While it is true that the ProgPOW logic is small and easy to design, Linzhi completely ignores the fact that the performance limitation of a custom ASIC still remains the required memory bandwidth and the resulting logic required for caching and performance.
For ProgPow, sequential accesses to the memory is the performance limiting factor. These operations are driven from a 16 kB cache which would be needed in the math block to ensure the pipeline is full and the performance is optimal. This would add area (depending on node/technology chosen) which is not included in the original design.
Taking from this Github cache load example:
Light DAG init done
Full DAG init done
ProgPoW version 0.9.3
Block 30000
Digest 6018c151b0f9895ebe44a4ca6ce2829e5ba6ae1a68a4ccd05a67ac01219655c1
Result 34d8436444aa5c61761ce0bcce0f11401df2eace77f5c14ba7039b86b5800c08
DAG 64 loads, 16384 bytes
Cache 11264 loads, 45056 bytes
Merge 33792 total (8192 7168 10240 8192)
Math 18432 total (0 2048 0 5120 5120 0 0 0 4096 0 2048)

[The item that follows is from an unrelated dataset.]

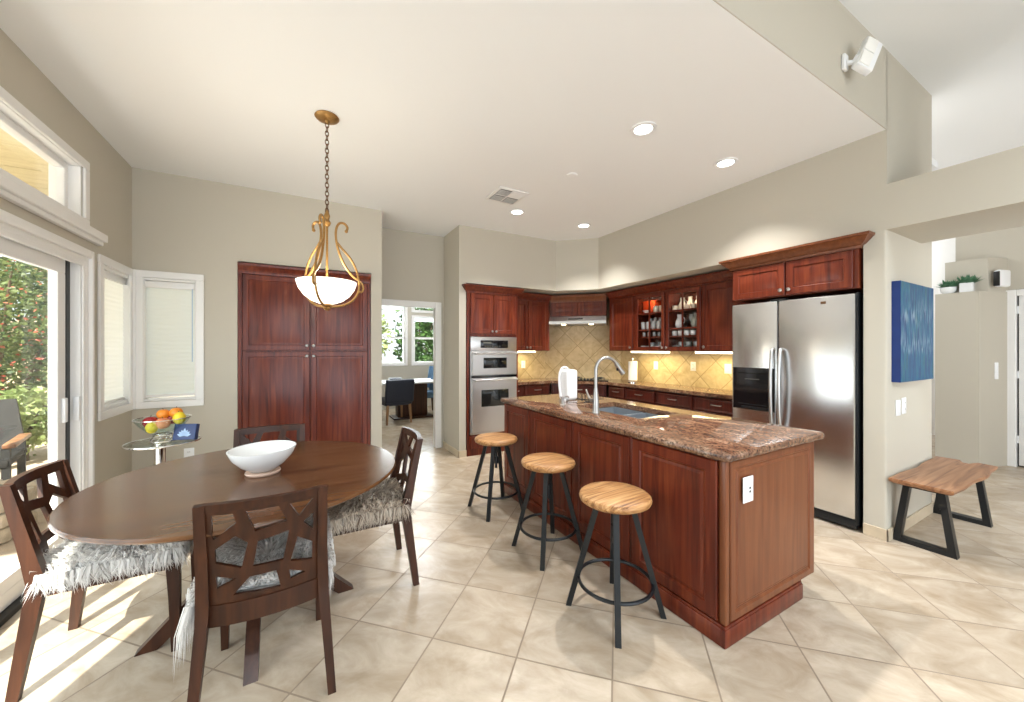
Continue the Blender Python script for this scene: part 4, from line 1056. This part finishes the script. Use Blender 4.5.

The cache loads are very significant and play a major role in PPA (performance, power & area). This fact was noted by someone who responded to your Medium post. However, somehow the reply was removed from public viewing. Luckily this was captured on Reddit on this counterpoint refuting Linzhi ProgPOW post..
From Medium: Sarah Osbourne reply to Linzhi
The first major thing you omitted in your attack on the insignificant ALU is the size of the register file relative to the ALU. A 12 kiB register file will require almost 400,000 gates just for storing the bits. This completely dwarfs the ‘large’ multiplier at only 20,000 gates.
The most important thing that you have conveniently omitted are the 12 completely random cache operations per loop. Note that there are only 20 math operations per loop, so the cache operations are extremely significant. The cost of integrating a 16 kiB SRAM would be at least 500,000 gates just for storing the bits. You would need a 12-port SRAM just to service these requests for one pipelined processing element (which would destroy your simple register file idea), and that is completely ignoring address conflicts and many more problems. If you want anything even remotely resembling the heavily banked SRAMs in GPUs with all their advanced request conflict resolution and so on, then it’s going to take a lot of engineering effort. You might as well become a GPU manufacturer at this point.
Posting such misleading claims do not help Linzhi’s credibility in the Ethereum community. Some people would view this action as a deliberate attempt to sabotage ProgPOW in order to protect your Linzhi Ethash miner which would be bricked by a change to ProgPOW.
Let the hardware auditors and the experts in the community present their findings based on facts and then we can discuss why we agree or disagree.
Why can’t we all be friends and have FUN like SpongeBOB instead of spreading FUD like Plankton?